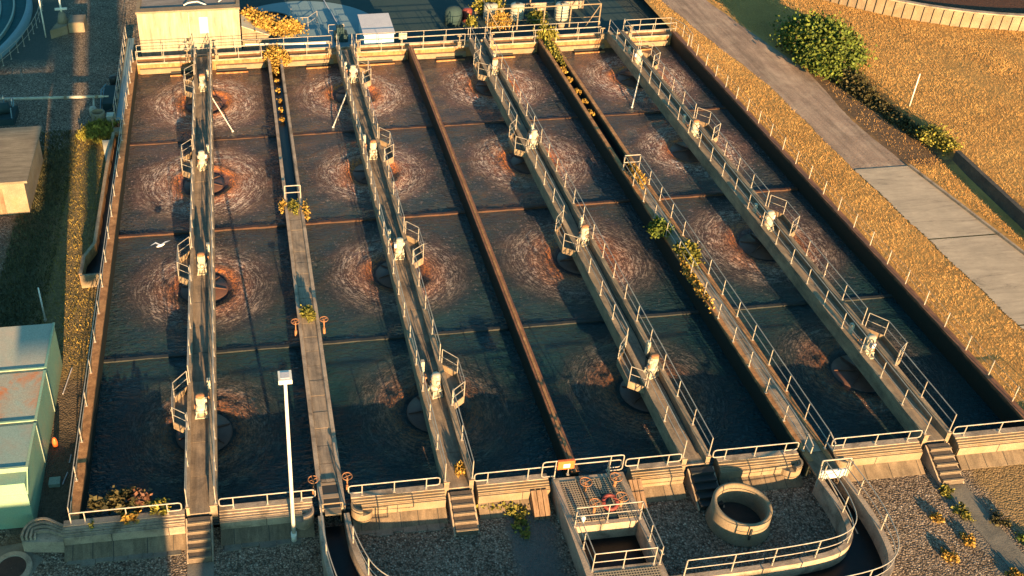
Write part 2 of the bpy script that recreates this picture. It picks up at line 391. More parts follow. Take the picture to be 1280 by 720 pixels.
def blades(name, n, sampler, zf, h, w, mat, seed, lean=.5):
    g = np.random.default_rng(seed); xy = sampler(g, n); n = len(xy)
    z = zf(xy[:,0], xy[:,1]); hh = h*(.45+.9*g.random(n)); t = g.random(n)*6.283
    dx = np.cos(t)*w; dy = np.sin(t)*w; lx = g.normal(size=n)*lean*hh; ly = g.normal(size=n)*lean*hh
    a_ = np.stack([xy[:,0]-dx, xy[:,1]-dy, z-.02],1); b_ = np.stack([xy[:,0]+dx, xy[:,1]+dy, z-.02],1)
    c_ = np.stack([xy[:,0]+lx, xy[:,1]+ly, z+hh],1)
    v = np.stack([a_,b_,c_],1).reshape(-1,3)
    return rawquads(name, v, mat, None, np.zeros(3), 3)

# ------------------------------------------------------------------ railings
def rail_geo(pts3, h, r=.024, mid=True):
    mb = MB(); up = lambda p, k: (p[0], p[1], p[2]+k)
    mb.path([up(p,h) for p in pts3], r)
    if mid: mb.path([up(p,h*.5) for p in pts3], r*.8)
    return mb
def posts_along(pts3, sp):
    out = []; 
    for i,(a_,b_) in enumerate(zip(pts3, pts3[1:])):
        a_ = Vector(a_); b_ = Vector(b_); L = (b_-a_).length; n = max(1, round(L/sp))
        for k in range(n): out.append(a_.lerp(b_, k/n))
    out.append(Vector(pts3[-1])); return out
def build_rail(parent, pts3, h=1.05, sp=1.9, mid=True, r=.024, sub=True, ends=True, mat='steel'):
    """rails as one part; each post its own sub-part (or part when parent is the railing itself)"""
    mb = rail_geo(pts3, h, r, mid)
    if ends:
        for p in (pts3[0], pts3[-1]):
            mb.tube((p[0],p[1],p[2]+h), (p[0],p[1],p[2]+h*.5), r*.9)
    rl = mb.build('railing' if sub else 'rail', M[mat], parent)
    tgt = rl if sub else parent
    ps = posts_along(pts3, sp)
    first = None
    for p in ps:
        if first is None:
            first = MB().tube(p, p+Vector((0,0,h)), r).box(p.x-.06,p.x+.06,p.y-.06,p.y+.06,p.z,p.z+.02).build('post', M[mat], tgt); p0 = p.copy()
        else:
            c = first.copy(); col.objects.link(c); c.parent = tgt; c.location = p-p0
    return rl
def rail_thing(label, pts3, group=None, **k):
    p = pts3[0]; t = thing('railing', label, 'railing', p, group)
    build_rail(t, pts3, sub=False, **k); return t

# ------------------------------------------------------------------ ground, roads, fields
TX0, TX1, TY0, TY1 = -.4, 44.35, .1, 46.3
g = MB()
S = 420
g.add([(-S,-S,-1),(S,-S,-1),(S,TY0,-1),(TX1,TY0,-1),(TX0,TY0,-1),(-S,TY0,-1)], [(0,1,2,3,4,5)])
g.add([(-S,TY0,-1),(TX0,TY0,-1),(TX0,TY1,-1),(-S,TY1,-1)], [(0,1,2,3)])
g.add([(-S,TY1,-1),(S,TY1,-1),(S,S,-1),(-S,S,-1)], [(0,1,2,3)])
g.add([(TX1,TY0,-1),(S,TY0,-1),(S,TY1,-1),(TX1,TY1,-1)], [(0,1,2,3)])
tag(g.build('ground', M['gravel']), kind='structure')

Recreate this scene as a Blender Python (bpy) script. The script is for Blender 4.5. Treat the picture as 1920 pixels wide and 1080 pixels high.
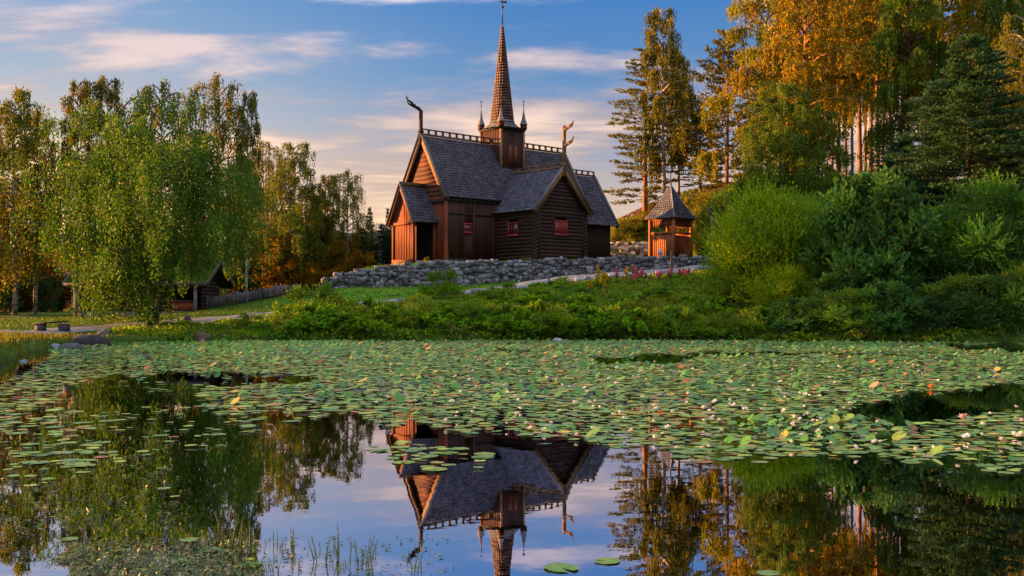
import bpy, math, random
import numpy as np
from mathutils import Vector, Matrix

# ------------------------------------------------------------------ camera, world, sun, exposure
for o in list(bpy.data.objects):
    bpy.data.objects.remove(o)
S = bpy.context.scene
COL = S.collection
F = 2000.0          # focal length in photo pixels (1920 wide)
CX, HY = 960.0, 578.0
CAMH = 1.6
cam = bpy.data.cameras.new("camera")
camo = bpy.data.objects.new("camera", cam)
COL.objects.link(camo)
camo.location = (0, 0, CAMH)
camo.rotation_euler = (math.radians(90), 0, 0)
cam.sensor_width = 36
cam.lens = F / 1920 * 36
cam.shift_y = (HY - 540) / 1920
cam.clip_end = 9000
S.camera = camo
S.view_settings.view_transform = 'Standard'
S.view_settings.look = 'None'
S.view_settings.exposure = 2.0
S.view_settings.gamma = 1
S.render.engine = 'CYCLES'
S.cycles.max_bounces = 6
S.cycles.diffuse_bounces = 3
S.cycles.glossy_bounces = 3
S.cycles.transmission_bounces = 3
S.cycles.sample_clamp_indirect = 4

SUN_AZ, SUN_EL = math.radians(-78), math.radians(6.5)
sdir = Vector((math.sin(SUN_AZ) * math.cos(SUN_EL), math.cos(SUN_AZ) * math.cos(SUN_EL), math.sin(SUN_EL)))
sl = bpy.data.lights.new("sun", 'SUN')
sl.energy = 5.0
sl.angle = math.radians(0.8)
sl.color = (1.0, 0.45, 0.13)
so = bpy.data.objects.new("sun", sl)
COL.objects.link(so)
so.rotation_euler = sdir.to_track_quat('Z', 'Y').to_euler()
so.location = (-60, 40, 40)


def build_world():
    w = bpy.data.worlds.new("World")
    S.world = w
    w.use_nodes = True
    nt = w.node_tree
    N, L = nt.nodes, nt.links
    N.clear()
    out = N.new('ShaderNodeOutputWorld')
    bg = N.new('ShaderNodeBackground')
    bg.inputs['Strength'].default_value = 0.1
    L.new(bg.outputs[0], out.inputs[0])
    sky = N.new('ShaderNodeTexSky')
    sky.sky_type = 'NISHITA'
    sky.sun_disc = False
    sky.sun_elevation = SUN_EL
    sky.sun_rotation = SUN_AZ
    sky.ozone_density = 3.0
    tc = N.new('ShaderNodeTexCoord')
    sep = N.new('ShaderNodeSeparateXYZ')
    L.new(tc.outputs['Generated'], sep.inputs[0])

    def math_(op, a, b=None, clamp=False):
        n = N.new('ShaderNodeMath')
        n.operation = op
        n.use_clamp = clamp
        for i, v in enumerate((a, b)):
            if v is None:
                continue
            if isinstance(v, (int, float)):
                n.inputs[i].default_value = v
            else:
                L.new(v, n.inputs[i])
        return n.outputs[0]

    def ramp(fac, stops):
        r = N.new('ShaderNodeValToRGB')
        r.color_ramp.interpolation = 'EASE' if len(stops) == 2 else 'LINEAR'
        while len(r.color_ramp.elements) < len(stops):
            r.color_ramp.elements.new(0.5)
        for e, (p, c) in zip(r.color_ramp.elements, stops):
            e.position = p
            e.color = (*c, 1) if len(c) == 3 else c
        L.new(fac, r.inputs[0])
        return r.outputs[0]

    def mix(fac, a, b, mode='MIX'):
        m = N.new('ShaderNodeMix')
        m.data_type = 'RGBA'
        m.blend_type = mode
        for sock, v in ((m.inputs[0], fac), (m.inputs[6], a), (m.inputs[7], b)):
            if isinstance(v, (int, float)):
                sock.default_value = v
            elif isinstance(v, tuple):
                sock.default_value = (*v, 1)
            else:
                L.new(v, sock)
        return m.outputs[2]

    z = sep.outputs[2]
    grad = ramp(z, [(0.0, (.24, .155, .10)), (0.075, (.22, .155, .115)), (0.12, (.125, .105, .110)), (0.16, (.066, .083, .125)),
                    (0.215, (.028, .064, .130)), (0.285, (.009, .046, .132)), (0.42, (.22, .25, .32)), (1.0, (.40, .42, .46))])
    # the warm side towards the sun (photo left)
    dotn = N.new('ShaderNodeVectorMath')
    dotn.operation = 'DOT_PRODUCT'
    L.new(tc.outputs['Generated'], dotn.inputs[0])
    dotn.inputs[1].default_value = tuple(sdir)
    warmf = ramp(dotn.outputs['Value'], [(0.18, (0, 0, 0)), (0.62, (1, 1, 1))])
    warm = ramp(z, [(0.0, (.85, .40, .10)), (0.09, (.68, .37, .12)), (0.15, (.19, .155, .125)), (0.21, (.095, .115, .145)), (0.30, (.030, .075, .145)),
                    (0.5, (.24, .26, .31)), (1.0, (.40, .42, .46))])
    g = mix(math_('MULTIPLY', warmf, .95), grad, warm)
    g10 = mix(1.0, g, (10, 10, 10), 'MULTIPLY')
    base = mix(0.12, g10, sky.outputs[0])
    # clouds on a flat layer overhead
    inv = math_('DIVIDE', 1.0, math_('ADD', math_('MAXIMUM', z, 0.0), 0.07))
    comb = N.new('ShaderNodeCombineXYZ')
    L.new(math_('MULTIPLY', sep.outputs[0], inv), comb.inputs[0])
    L.new(math_('MULTIPLY', sep.outputs[1], inv), comb.inputs[1])
    mp = N.new('ShaderNodeMapping')
    mp.inputs['Rotation'].default_value = (0, 0, math.radians(14))
    mp.inputs['Scale'].default_value = (0.62, 1.15, 1)
    mp.inputs['Location'].default_value = (8.8, 8.1, 0)
    L.new(comb.outputs[0], mp.inputs[0])
    nz = N.new('ShaderNodeTexNoise')
    nz.inputs['Scale'].default_value = 1.5
    nz.inputs['Detail'].default_value = 9
    nz.inputs['Roughness'].default_value = 0.56
    nz.inputs['Distortion'].default_value = 0.35
    L.new(mp.outputs[0], nz.inputs['Vector'])
    nz2 = N.new('ShaderNodeTexNoise')
    nz2.inputs['Scale'].default_value = 0.45
    nz2.inputs['Detail'].default_value = 3
    L.new(mp.outputs[0], nz2.inputs['Vector'])
    dens = math_('ADD', math_('MULTIPLY', nz.outputs[0], 0.72), math_('MULTIPLY', nz2.outputs[0], 0.36))
    # fewer clouds high up in view, more near the horizon band
    bias = ramp(z, [(0.0, (.03,) * 3), (0.10, (.085,) * 3), (0.18, (.108,) * 3), (0.22, (.035,) * 3), (0.29, (0,) * 3), (0.4, (.1,) * 3)])
    cl = ramp(math_('ADD', dens, bias), [(0.545, (0, 0, 0)), (0.67, (1, 1, 1))])
    ccol = ramp(z, [(0.0, (.30, .20, .12)), (0.10, (.275, .195, .135)), (0.17, (.255, .19, .155)), (0.24, (.20, .165, .17)), (0.35, (.35, .36, .40)), (1, (.45, .45, .48))])
    c10 = mix(1.0, ccol, (10, 10, 10), 'MULTIPLY')
    # shaded undersides
    shade = ramp(nz.outputs[0], [(0.46, (.55, .60, .74)), (0.66, (1.10, 1.06, 1.0))])
    c10 = mix(1.0, c10, shade, 'MULTIPLY')
    fin = mix(math_('MULTIPLY', cl, 0.85), base, c10)
    L.new(fin, bg.inputs['Color'])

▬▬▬

TASK STATEMENT
Starting at the line that contains "Recreate this scene" and ending at the line that contains "S.cycles.sample_clamp_indirect = 4", give the lines again exactly. Do not include the pictures.

SOLUTION FOR THIS TASK
Recreate this scene as a Blender Python (bpy) script. The script is for Blender 4.5. Treat the picture as 1920 pixels wide and 1080 pixels high.
import bpy, math, random
import numpy as np
from mathutils import Vector, Matrix

# ------------------------------------------------------------------ camera, world, sun, exposure
for o in list(bpy.data.objects):
    bpy.data.objects.remove(o)
S = bpy.context.scene
COL = S.collection
F = 2000.0          # focal length in photo pixels (1920 wide)
CX, HY = 960.0, 578.0
CAMH = 1.6
cam = bpy.data.cameras.new("camera")
camo = bpy.data.objects.new("camera", cam)
COL.objects.link(camo)
camo.location = (0, 0, CAMH)
camo.rotation_euler = (math.radians(90), 0, 0)
cam.sensor_width = 36
cam.lens = F / 1920 * 36
cam.shift_y = (HY - 540) / 1920
cam.clip_end = 9000
S.camera = camo
S.view_settings.view_transform = 'Standard'
S.view_settings.look = 'None'
S.view_settings.exposure = 2.0
S.view_settings.gamma = 1
S.render.engine = 'CYCLES'
S.cycles.max_bounces = 6
S.cycles.diffuse_bounces = 3
S.cycles.glossy_bounces = 3
S.cycles.transmission_bounces = 3
S.cycles.sample_clamp_indirect = 4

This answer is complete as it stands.